# RECORDED DATA
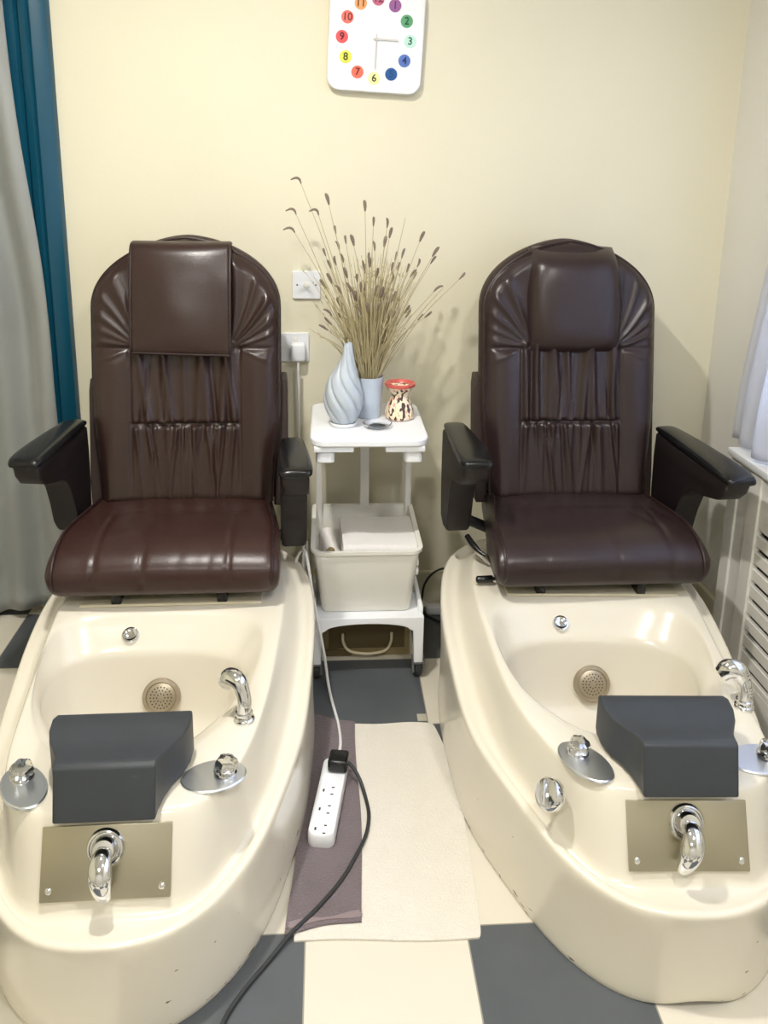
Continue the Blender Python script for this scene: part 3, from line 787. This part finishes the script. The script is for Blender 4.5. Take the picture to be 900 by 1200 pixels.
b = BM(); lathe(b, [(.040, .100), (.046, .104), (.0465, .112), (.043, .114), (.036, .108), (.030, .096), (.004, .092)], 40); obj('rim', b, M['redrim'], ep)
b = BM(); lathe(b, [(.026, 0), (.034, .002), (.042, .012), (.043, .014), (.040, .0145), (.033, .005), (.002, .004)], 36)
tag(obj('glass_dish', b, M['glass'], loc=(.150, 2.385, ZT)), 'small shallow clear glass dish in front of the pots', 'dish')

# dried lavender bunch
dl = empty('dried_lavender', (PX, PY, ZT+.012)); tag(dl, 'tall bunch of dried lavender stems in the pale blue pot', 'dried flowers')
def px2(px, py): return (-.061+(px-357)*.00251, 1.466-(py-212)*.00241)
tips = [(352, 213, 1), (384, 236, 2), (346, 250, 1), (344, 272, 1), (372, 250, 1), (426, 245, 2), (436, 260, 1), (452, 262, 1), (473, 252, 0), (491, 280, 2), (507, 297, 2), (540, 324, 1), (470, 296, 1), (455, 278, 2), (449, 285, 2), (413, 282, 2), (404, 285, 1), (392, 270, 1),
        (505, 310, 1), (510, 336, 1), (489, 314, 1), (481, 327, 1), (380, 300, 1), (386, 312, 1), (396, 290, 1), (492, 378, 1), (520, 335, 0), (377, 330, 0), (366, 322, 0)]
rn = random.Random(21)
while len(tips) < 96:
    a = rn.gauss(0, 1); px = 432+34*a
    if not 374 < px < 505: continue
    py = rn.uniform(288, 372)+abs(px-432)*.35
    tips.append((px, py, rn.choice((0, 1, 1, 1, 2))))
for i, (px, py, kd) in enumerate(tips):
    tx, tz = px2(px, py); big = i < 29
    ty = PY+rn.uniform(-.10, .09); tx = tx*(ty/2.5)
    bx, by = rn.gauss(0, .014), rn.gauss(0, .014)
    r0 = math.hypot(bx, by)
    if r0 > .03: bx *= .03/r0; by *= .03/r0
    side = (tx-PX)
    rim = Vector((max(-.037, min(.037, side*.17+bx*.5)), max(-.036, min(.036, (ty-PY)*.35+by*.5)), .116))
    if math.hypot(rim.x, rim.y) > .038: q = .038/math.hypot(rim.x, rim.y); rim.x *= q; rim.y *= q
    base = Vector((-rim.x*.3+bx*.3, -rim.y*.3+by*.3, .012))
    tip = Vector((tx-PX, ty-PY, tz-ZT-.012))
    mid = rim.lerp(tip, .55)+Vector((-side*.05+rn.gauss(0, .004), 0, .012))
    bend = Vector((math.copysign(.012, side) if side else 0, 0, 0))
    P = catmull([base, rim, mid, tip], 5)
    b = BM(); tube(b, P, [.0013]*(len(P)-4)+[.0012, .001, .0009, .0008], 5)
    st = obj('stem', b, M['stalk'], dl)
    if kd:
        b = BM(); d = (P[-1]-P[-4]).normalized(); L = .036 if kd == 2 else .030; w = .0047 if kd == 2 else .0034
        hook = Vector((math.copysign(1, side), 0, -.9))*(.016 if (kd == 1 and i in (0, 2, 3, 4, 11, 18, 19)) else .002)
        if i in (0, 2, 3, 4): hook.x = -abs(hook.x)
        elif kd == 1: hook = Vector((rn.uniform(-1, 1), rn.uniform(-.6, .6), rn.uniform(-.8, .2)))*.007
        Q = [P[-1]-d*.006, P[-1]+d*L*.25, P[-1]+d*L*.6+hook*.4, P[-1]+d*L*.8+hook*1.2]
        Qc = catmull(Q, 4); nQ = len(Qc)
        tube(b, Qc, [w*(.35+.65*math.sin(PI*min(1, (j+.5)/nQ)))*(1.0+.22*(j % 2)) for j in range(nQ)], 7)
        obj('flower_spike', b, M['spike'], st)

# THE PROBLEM
Without the pictures, return the listing above from its first line through the line that has "the pots', 'dish')".

# FINAL ANSWER
Continue the Blender Python script for this scene: part 3, from line 787. This part finishes the script. The script is for Blender 4.5. Take the picture to be 900 by 1200 pixels.
b = BM(); lathe(b, [(.040, .100), (.046, .104), (.0465, .112), (.043, .114), (.036, .108), (.030, .096), (.004, .092)], 40); obj('rim', b, M['redrim'], ep)
b = BM(); lathe(b, [(.026, 0), (.034, .002), (.042, .012), (.043, .014), (.040, .0145), (.033, .005), (.002, .004)], 36)
tag(obj('glass_dish', b, M['glass'], loc=(.150, 2.385, ZT)), 'small shallow clear glass dish in front of the pots', 'dish')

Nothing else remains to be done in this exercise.